SHORT TASK:
Don't include pictures. Quote the lines below from the first through the line that contains "return max(40.0, d".

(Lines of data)

>> START

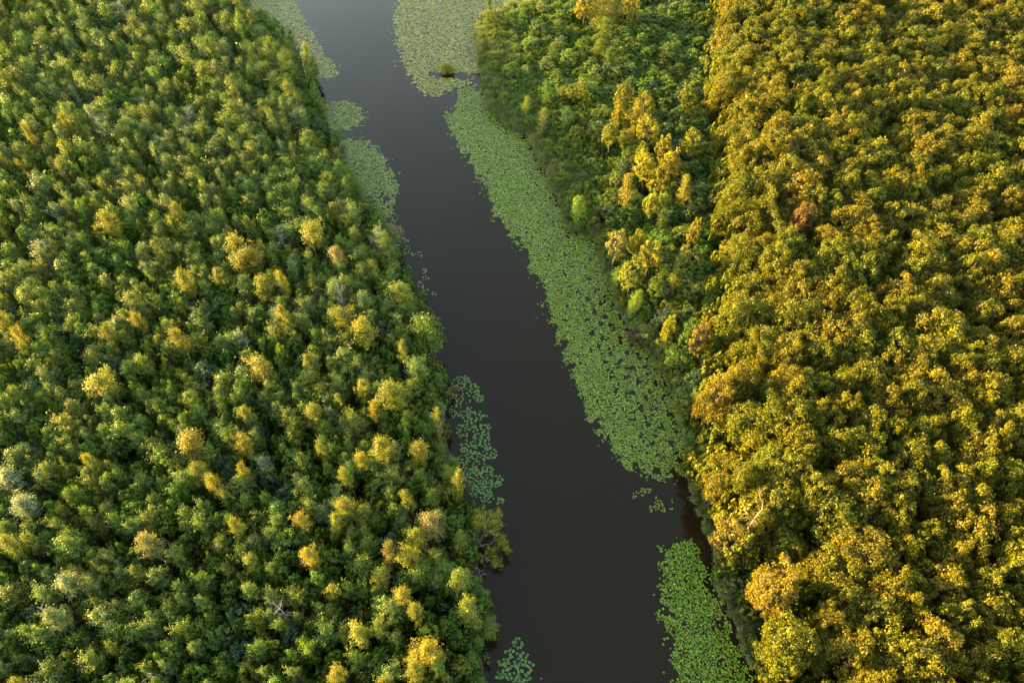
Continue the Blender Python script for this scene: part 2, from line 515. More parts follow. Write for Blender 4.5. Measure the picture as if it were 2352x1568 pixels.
def frame_half(y, pad):
    """Half width of the view on the ground at y, plus a margin."""
    d = y * CP + CAM_H * SP
    return max(40.0, d * (PW / 2) / FPX) + pad


PATCH = lambda x, y, s: math.sin(x / s + 1.3 * math.sin(y / s * 0.7)) * math.cos(y / s * 0.83 + 0.9 * math.sin(x / s * 0.6))
# left wood
cands = np.stack([rng.uniform(-300, 40, 190000), rng.uniform(2, 250, 190000)], 1)
for x, y in cands:
    lim = float(xL(y))
    if x > lim - 0.5 + 1.3 * PATCH(11, y, 2.6):
        continue
    if x < -frame_half(y, 55):
        continue
    u, v, d = seen((x, y, 8))
    s = np.interp(y, [10, 60, 120, 200], [1.6, 1.85, 2.3, 2.8])
    s *= rng.uniform(0.74, 1.42)
    if x < -frame_half(y, 8) or y > 235:
        s *= 1.4
    if not plan.ok(x, y, s):
        continue
    plan.add(x, y, s)
    edge = lim - x
    pv = PATCH(x, y, 14)
    birch = rng.random() < 0.6 + 0.2 * pv
    hh = np.interp(y, [20, 90, 130, 180], [9.0, 9.8, 11.8, 13.4]) + 0.5 * PATCH(x + 40, y - 13, 23) + rng.normal() * 0.42 + (rng.random() < 0.06) * rng.uniform(0.6, 1.4)
    hh += np.interp(edge, [0, 70, 120], [-0.6, 1.4, 3.4])
    if edge < 5:
        hh *= np.interp(edge, [0, 5], [0.5 if y < 110 else 0.66, 0.95]) * rng.uniform(0.68, 1.25)
    w = s / 2.6
    if birch:
        tn = rng.choice(['green', 'grey green', 'olive green', 'yellow green', 'fresh green', 'silvery green'], p=[.36, .24, .20, .08, .09, .03])
        plant('birch_tree', x, y, 1.75 * w * rng.uniform(0.75, 1.25), hh, tn)
    else:
        tn = rng.choice(['green', 'deep green', 'fresh green', 'olive green', 'bluish green', 'grey green'], p=[.30, .22, .18, .10, .10, .10])
        plant('alder_tree', x, y, 1.85 * w * rng.uniform(0.75, 1.25), hh * rng.uniform(0.84, 0.98), tn)

# right bank: a scrub of willow shrubs with young birches, then the oak wood
RIGHT_TALL = [
    (1440, 208, 22, T), (1478, 232, 20, T), (1462, 262, 22, T), (1500, 285, 22, T), (1425, 255, 16, T), (1405, 300, 20, T), (1435, 322, 20, 'yellow green'), (1528, 338, 20, T), (1490, 372, 28, T),
    (1545, 362, 24, T), (1475, 345, 18, T), (1512, 398, 24, T), (1600, 325, 26, T), (1590, 215, 18, T), (1447, 432, 20, T), (1490, 452, 18, T), (1525, 475, 18, 'yellow green'),
    (1576, 432, 16, T), (1397, 545, 22, 'pinkish brown'), (1470, 547, 18, T), (1497, 577, 24, T), (1455, 610, 26, T), (1432, 688, 16, 'lime green'), (1520, 510, 18, 'olive green'), (1592, 520, 16, T),
    (1390, 60, 24, 'olive green'), (1372, 110, 20, 'yellow green'), (1400, 135, 24, 'olive green'), (1345, 190, 20, 'fresh green'), (1335, 215, 20, 'yellow green'), (1130, 45, 20, 'olive green'), (1125, 20, 14, 'green'),
    (1420, 10, 24, T), (1385, 2, 24, T), (1455, 5, 20, T), (1345, 6, 18, T), (1560, 590, 14, T), (1500, 745, 12, T), (1550, 655, 16, 'olive green'), (1450, 45, 20, 'olive green'), (1335, 470, 16, 'lime green'),
    (1325, 482, 16, 'fresh green'), (1205, 240, 14, 'lime green'), (1260, 208, 16, 'fresh green'), (1242, 275, 14, 'yellow green'), (1302, 265, 16, 'fresh green'), (1690, 1228, 40, 'orange tinged'),
    (1655, 1120, 30, 'olive green'), (1400, 640, 18, 'fresh green'), (1425, 560, 14, 'fresh green'), (1610, 765, 22, 'orange tinged'),
]
for (u, v, rp, tn) in RIGHT_TALL:
    gold = tn in (T, 'pinkish brown', 'orange tinged')
    h = rng.uniform(10.8, 12.4) if gold else rng.uniform(6.2, 8.2)
    p = at(u, v, h - 2.0)
    r = rp * seen(p)[2] / FPX
    x = max(p[0], float(xR(p[1])) + 0.8)
    ald = rng.random() < (0.75 if gold else 0.4)
    plant('alder_tree' if ald else 'birch_tree', x, p[1], max(1.0, r) * (0.98 if ald else 1.0), h, tn, 'tall')
    plan.add(x, p[1], max(1.6, r * 1.3))
RUST = at(1828, 500, 15.5)
OAK_SPECIAL = [(1828, 500, 'rusty brown', 2.3), (1800, 1335, 'orange tinged', 2.7), (1690, 850, 'oak ochre', 2.8), (1790, 205, 'oak ochre', 3.0), (1655, 880, 'oak ochre', 2.6), (1830, 1440, 'oak green', 3.2),
               (1662, 1060, 'oak ochre', 2.6), (1655, 1108, 'oak ochre', 2.4)]
for (u, v, tn, r) in OAK_SPECIAL:
    ho = 11.5 if u < 1700 and v > 1000 else 17.0
    p = at(u, v, ho - 2.5)
    plant('oak_tree', p[0], p[1], r, ho, tn, 'tall')
    plan.add(p[0], p[1], r * 1.55)
cands = np.stack([rng.uniform(0, 300, 60000), rng.uniform(0, 262, 60000)], 1)
for x, y in cands:                                   # oaks first, the scrub fills up to them
    if x > frame_half(y, 22):
        continue
    eo = float(xO(y)) + np.interp(y, [20, 50, 62, 90], [7.4, 6.4, 4.0, 2.6]) + 2.2 * PATCH(7, y, 5.5) + rng.normal() * 0.8
    if x < eo:
        continue
    s = np.interp(y, [10, 80, 200], [2.9, 3.6, 4.4]) * rng.uniform(0.78, 1.28)
    if not plan.ok(x, y, s):
        continue
    plan.add(x, y, s)
    gr = float(np.interp(y, [60, 170], [0.0, 0.22]))
    tn = rng.choice(['oak green', 'oak olive', 'oak dark', 'oak ochre'], p=[.40 - gr / 2, .30 - gr / 2, .14 + gr, .16])
    hh = 16.0 + rng.normal() * 0.45 + 0.5 * PATCH(x, y, 19)
    if rng.random() < 0.07:
        hh *= 0.82
    hh += np.interp(x - eo, [0, 60], [0.0, float(np.interp(y, [40, 150], [3.6, 1.4]))])
    if x - eo < 6:
        hh *= rng.uniform(0.82, 1.0)
    plant('oak_tree', x, y, s * 0.92 * rng.uniform(0.9, 1.15), hh, tn)
cands = np.stack([rng.uniform(-30, 120, 70000), rng.uniform(0, 262, 70000)], 1)
REED_W = lambda y: np.interp(y, [20, 55, 62, 95, 110, 118, 190, 215], [1.5, 2.5, 1.0, 1.0, 4.0, 7.0, 12.0, 19.0])
for x, y in cands:
    e = float(xR(y))
    w = float(REED_W(y))
    if x < e + w * 0.75 * (1 if rng.random() < 0.8 else 0.35) or x > float(xO(y)) + 3:
        continue
    s = np.interp(y, [20, 120, 200], [1.7, 1.9, 2.3]) * rng.uniform(0.85, 1.2)
    if not plan.ok(x, y, s):
        continue
    plan.add(x, y, s)
    inl = (x - e) / max(4.0, float(xO(y)) - e)
    low = y < 62
    tn = rng.choice(['green', 'grey green', 'deep green', 'bluish green', 'olive green', 'fresh green'], p=[.28, .24, .10, .04, .25, .09])
    if rng.random() < np.clip(inl - 0.12, 0, 0.6) and not low:
        plant('alder_tree', x, y, s * 0.95, rng.uniform(4.4, 6.6), tn)
    else:
        plant('willow_shrub', x, y, s * 0.85, rng.uniform(1.9, 3.2) + 1.8 * inl, 'bluish green' if low and rng.random() < .6 else tn)
p = at(1460, 775, 1.5)
plant('willow_shrub', p[0], p[1], 1.5, 2.2, 'reddish brown', 'rust')

# ------------------------------------------------------------------ which trees catch the sun (for true labels)
TX = np.array([[t['x'], t['y'], t['z'], t['r'], t['h']] for t in TREES])
sh = sun_dir[:2] / np.linalg.norm(sun_dir[:2])
tanE = math.tan(R(SUN_EL))
depth_all = seen(np.stack([TX[:, 0], TX[:, 1], TX[:, 4] * 0.75], 1))
order_l = np.argsort(TX[:, 0])
for i, t in enumerate(TREES):
    dx, dy = TX[:, 0] - t['x'], TX[:, 1] - t['y']
    al = dx * sh[0] + dy * sh[1]
    ac = np.abs(-dx * sh[1] + dy * sh[0])
    m = (al > 0.5) & (al < 90) & (ac < TX[:, 3] * 0.75 + t['r'] * 0.3)
    blk = (TX[m, 2] + TX[m, 4] * 0.97 - al[m] * tanE)
    t['lit'] = t['h'] + t['z'] - (blk.max() if m.any() else 0.0)
    t['u'], t['v'], t['d'] = (float(depth_all[k][i]) for k in range(3))
    t['inview'] = (-20 < t['u'] < PW + 20) and (-20 < t['v'] < PH + 25)

LIMIT = 296
INDIV, REST = {}, {}
for kind in ('birch_tree', 'alder_tree', 'oak_tree', 'willow_shrub'):
    ts = [t for t in TREES if t['kind'] == kind]
    key = lambda t: -(t['r'] * math.sqrt(t['h']) / t['d']) * (1.6 if t['note'] else 1.0) * (1.15 if t['lit'] > 1.5 else 1.0)
    vis = sorted([t for t in ts if 0 < t['u'] < PW and 0 < t['v'] < PH], key=key)
    INDIV[kind] = vis[:LIMIT]
    ids = {id(t) for t in INDIV[kind]}
    REST[kind] = [t for t in ts if id(t) not in ids]

CATEGORY = {'birch_tree': 'birch', 'alder_tree': 'alder', 'oak_tree': 'oak', 'willow_shrub': 'shrub'}
GROUP = {'birch_tree': 'birches of the wood', 'alder_tree': 'alders of the wood', 'oak_tree': 'oaks of the right hand wood', 'willow_shrub': 'willow shrubs along the right bank'}
USED = {}


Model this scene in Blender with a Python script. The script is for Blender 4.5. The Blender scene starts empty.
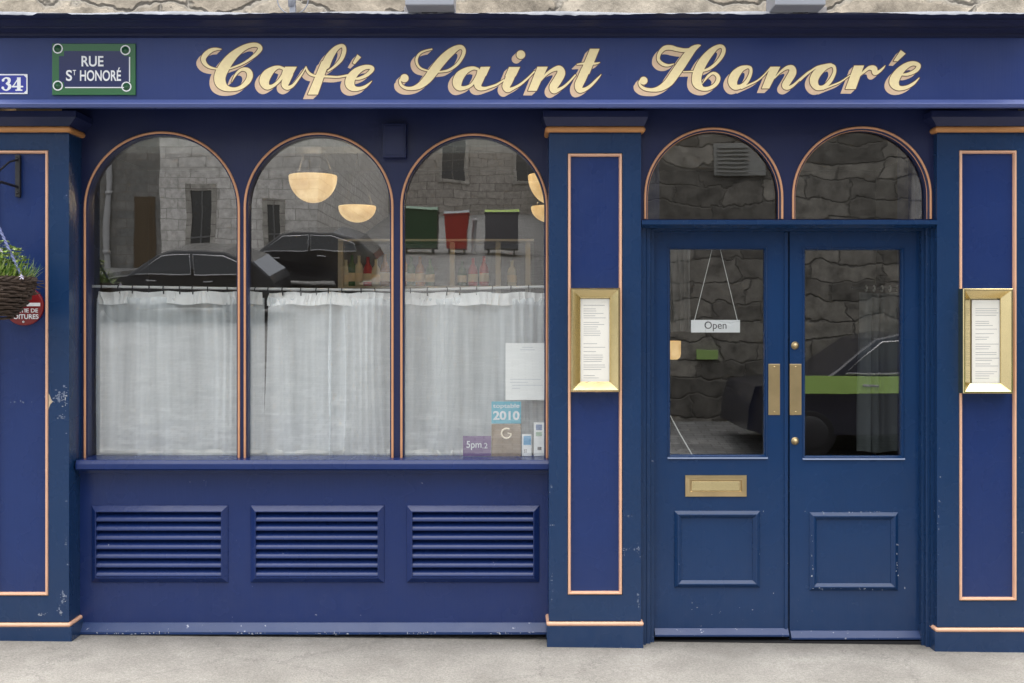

>> END

RESULT BELOW:
Continue the Blender Python script for this scene: part 2, from line 515. More parts follow. Write for Blender 4.5. Measure the picture as if it were 2352x1568 pixels.
def frame_half(y, pad):
    """Half width of the view on the ground at y, plus a margin."""
    d = y * CP + CAM_H * SP
    return max(40.0, d * (PW / 2) / FPX) + pad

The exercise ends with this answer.